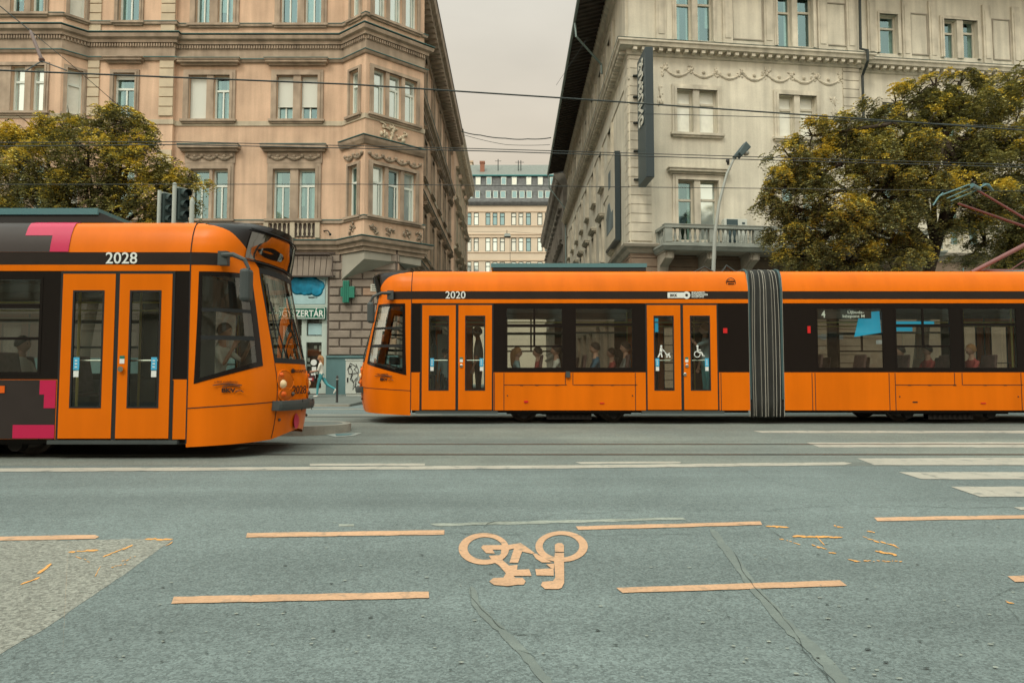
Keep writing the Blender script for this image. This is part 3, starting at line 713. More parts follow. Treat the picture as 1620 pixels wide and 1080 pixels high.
# balustrade panels under the first floor windows
for (x0, x1) in ((427,460), (467,499), (300,330), (337,366)):
    u0, u1 = fM.px(x0, 362)[0], fM.px(x1, 362)[0]; b = MB(); b.fbox(fM, u0, u1, .002, .015, Z(375), Z(354)); b.build('balustrade_recess', 'joint', LB)
    balusters(fM, u0+.05, u1-.05, Z(375)+.02, Z(354), .06, LB, 'trim_pale', step=.19, r=.055)
for x in (422, 463.5, 503, 296, 333.5, 370): b = MB(); u = fM.px(x, 362)[0]; b.fbox(fM, u-.10, u+.10, .0, .12, Z(377), Z(352.5)); b.build('balustrade_pier', 'trim_pale', LB)
# ground floor
gw = Fac(-34, 29.0, 1, 0); sh = (gw.px(446, 520)[0], gw.px(517.5, 520)[0], .40, Z(438))
b = MB(); u517 = gw.px(520, 500)[0]; wall(b, gw, -41, 29.1, .0, ZF, [sh], .5)
fgs = Fac(-4.9, 29.0, 0, 1); wall(b, fgs, 0, 25, 0, ZF, [])
b.build('ground_floor_wall', 'joint', LB)
# underside between bay outlines and ground wall
b = MB()
soff = lambda pts, z: b.poly([(p[0], p[1], z) for p in pts])
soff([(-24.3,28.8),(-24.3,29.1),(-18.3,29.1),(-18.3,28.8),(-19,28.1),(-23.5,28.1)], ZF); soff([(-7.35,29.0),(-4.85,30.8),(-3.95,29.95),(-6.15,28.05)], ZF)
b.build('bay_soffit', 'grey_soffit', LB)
# sloping corbel under the corner bay
b = MB(); z1, z0 = ZF-.285, Z(443); zB = at(566, 409, 28.05).z
A_, B_, C_, D_ = (-7.30,28.98), (-6.14,28.10), (-4.02,29.94), (-4.86,30.75)
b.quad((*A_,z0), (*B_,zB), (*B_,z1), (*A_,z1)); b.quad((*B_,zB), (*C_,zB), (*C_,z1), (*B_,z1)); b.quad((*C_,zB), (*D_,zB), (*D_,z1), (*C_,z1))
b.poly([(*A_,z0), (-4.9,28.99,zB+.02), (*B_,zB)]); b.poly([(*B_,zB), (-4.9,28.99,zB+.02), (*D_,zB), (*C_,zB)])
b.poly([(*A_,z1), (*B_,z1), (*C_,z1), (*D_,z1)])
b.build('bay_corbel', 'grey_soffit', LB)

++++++

Images in the data above are to be skipped. Retype all other material exactly.

Keep writing the Blender script for this image. This is part 3, starting at line 713. More parts follow. Treat the picture as 1620 pixels wide and 1080 pixels high.
# balustrade panels under the first floor windows
for (x0, x1) in ((427,460), (467,499), (300,330), (337,366)):
    u0, u1 = fM.px(x0, 362)[0], fM.px(x1, 362)[0]; b = MB(); b.fbox(fM, u0, u1, .002, .015, Z(375), Z(354)); b.build('balustrade_recess', 'joint', LB)
    balusters(fM, u0+.05, u1-.05, Z(375)+.02, Z(354), .06, LB, 'trim_pale', step=.19, r=.055)
for x in (422, 463.5, 503, 296, 333.5, 370): b = MB(); u = fM.px(x, 362)[0]; b.fbox(fM, u-.10, u+.10, .0, .12, Z(377), Z(352.5)); b.build('balustrade_pier', 'trim_pale', LB)
# ground floor
gw = Fac(-34, 29.0, 1, 0); sh = (gw.px(446, 520)[0], gw.px(517.5, 520)[0], .40, Z(438))
b = MB(); u517 = gw.px(520, 500)[0]; wall(b, gw, -41, 29.1, .0, ZF, [sh], .5)
fgs = Fac(-4.9, 29.0, 0, 1); wall(b, fgs, 0, 25, 0, ZF, [])
b.build('ground_floor_wall', 'joint', LB)
# underside between bay outlines and ground wall
b = MB()
soff = lambda pts, z: b.poly([(p[0], p[1], z) for p in pts])
soff([(-24.3,28.8),(-24.3,29.1),(-18.3,29.1),(-18.3,28.8),(-19,28.1),(-23.5,28.1)], ZF); soff([(-7.35,29.0),(-4.85,30.8),(-3.95,29.95),(-6.15,28.05)], ZF)
b.build('bay_soffit', 'grey_soffit', LB)
# sloping corbel under the corner bay
b = MB(); z1, z0 = ZF-.285, Z(443); zB = at(566, 409, 28.05).z
A_, B_, C_, D_ = (-7.30,28.98), (-6.14,28.10), (-4.02,29.94), (-4.86,30.75)
b.quad((*A_,z0), (*B_,zB), (*B_,z1), (*A_,z1)); b.quad((*B_,zB), (*C_,zB), (*C_,z1), (*B_,z1)); b.quad((*C_,zB), (*D_,zB), (*D_,z1), (*C_,z1))
b.poly([(*A_,z0), (-4.9,28.99,zB+.02), (*B_,zB)]); b.poly([(*B_,zB), (-4.9,28.99,zB+.02), (*D_,zB), (*C_,zB)])
b.poly([(*A_,z1), (*B_,z1), (*C_,z1), (*D_,z1)])
b.build('bay_corbel', 'grey_soffit', LB)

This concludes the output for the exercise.